The report’s main findings are as follows:

  • In the year since the Capitol Siege, federal authorities have arrested 704 people for their alleged roles in breaching the Capitol. The backgrounds and motivations of individuals in this cohort remain demographically, geographically, and ideologically diverse.
  • Existing evidence shows a limited correlation between an individual’s planning and coordination with domestic violent extremist groups prior to January 6th and their alleged participation in violent activities on January 6th. Examining the “spontaneous clusters”—individual siege participants who coordinated with others during the breach of the Capitol and jointly conducted violence—is vitally important to understand the nature of the violence at the Capitol and the potential for similar events in the future.
  • Federal prosecutors allege that two domestic violent extremist networks were most responsible for mobilizing their followers to the Capitol on January 6th: the Oath Keepers and the Proud Boys. These groups have faced the bulk of the federal law enforcement pressure in the year following the Siege.
  • The difference between the Oath Keepers’ and Proud Boys’ success in adapting to increased pressure and continuing their activities during the past year may be tied to the degree of decentralization in their leadership. The autonomy of local and regional Proud Boys chapters from their national leadership allowed them greater freedom to plan violent activities throughout 2021, even when major figures connected to the group were subject to significant federal investigations.
  • Since January 2021, the U.S. government has made massive changes to its domestic counterterrorism architecture at the strategic, operational, and tactical levels.
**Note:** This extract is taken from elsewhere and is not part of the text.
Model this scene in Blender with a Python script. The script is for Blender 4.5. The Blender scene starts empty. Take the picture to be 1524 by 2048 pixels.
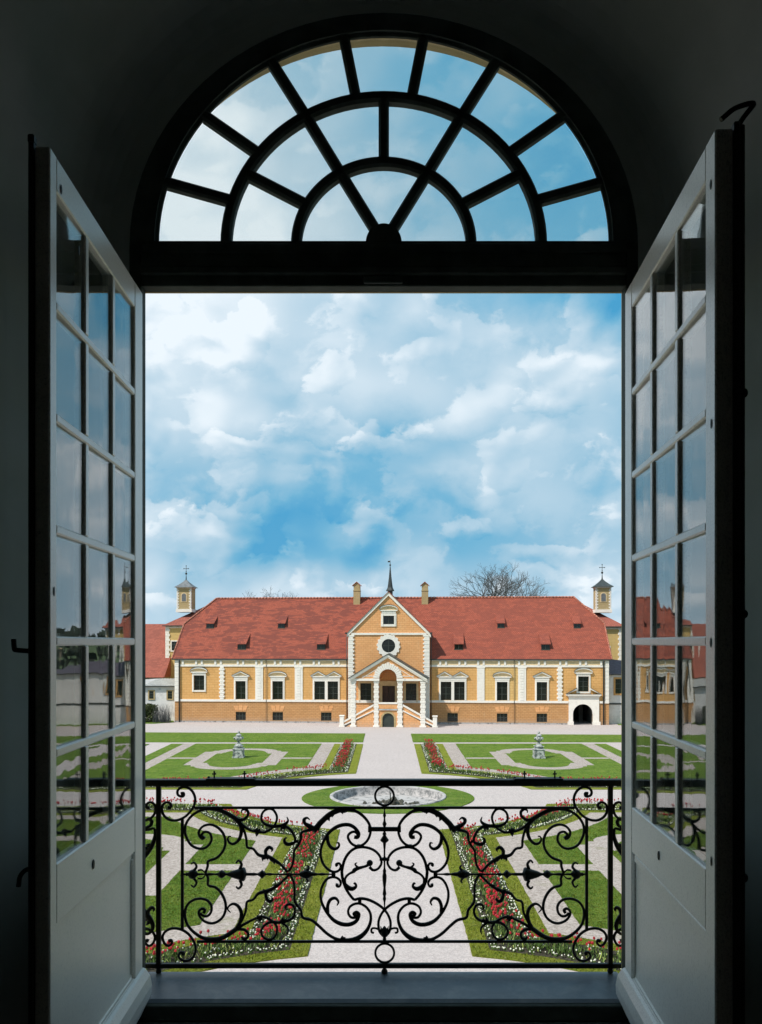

In 2021, each major agency tasked with counterterrorism has adopted new policies and guidelines to address domestic violent extremism, in response to a first-of-its-kind push from the White House to develop a national strategy to counter domestic terrorism. 
  • Countering domestic violent extremist groups after the Capitol Siege will require continued innovations in categorizing and analyzing groups and actors, as well as coordinating information sharing between federal, state, local, and non-governmental authorities.